Nevertheless, some companies have decided that holiday parties will go on. Sometimes, with the cost of forfeiting deposits, it makes more sense to celebrate. Others calculate that recognizing the season, even if in toned-down fashion, is important for corporate morale.

"When staff gets a company e-mail saying the party is canceled, the first thing they think is that things must be pretty bad. It confirms their fears about job security," said Larry Weaver of Larry Weaver Entertainment, who books music and other entertainment for D.C. area parties. "Your top performers may start sending out résumés."

The companies that often play host to parties are cutting back on their own.
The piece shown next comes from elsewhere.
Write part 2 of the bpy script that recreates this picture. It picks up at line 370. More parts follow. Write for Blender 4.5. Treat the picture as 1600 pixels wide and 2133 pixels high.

Marriott and Big Steaks Management, a restaurant management company, had agreed to hold holiday events at each others' venues for a two-year period. But then the economy started to tank.

Three weeks ago, Big Steaks decided to hold its holiday party for 450 employees and guests at one of its Ruth's Chris Steak House restaurants, thereby saving $25,000.

Marriott, meanwhile, invited its corporate employees to sign up for a morning of serving free meals at D.C. Central Kitchen, then attend lunch at one of the executive's homes in Chevy Chase -- catered by the staff of Central Kitchen. This year's party will cost two-thirds less than last year's, Marriott says.

Throughout the region, a refrain is being repeated among event planners: January will be better.

"We are extremely fortunate in Washington to have the inauguration," Jenkins said. "If we did not have that, it would be a lot more dismal for a lot of businesses."

Many companies, he and others said, are hoping January parties will help save them next year.

"I'll be able to at least break even in the first quarter because of inaugural parties," said Peter Grazzini, head of Landover-based party supply rental company Perfect Settings. "It's a huge deal, because I'm usually half a million bucks in the hole at the end of the first quarter."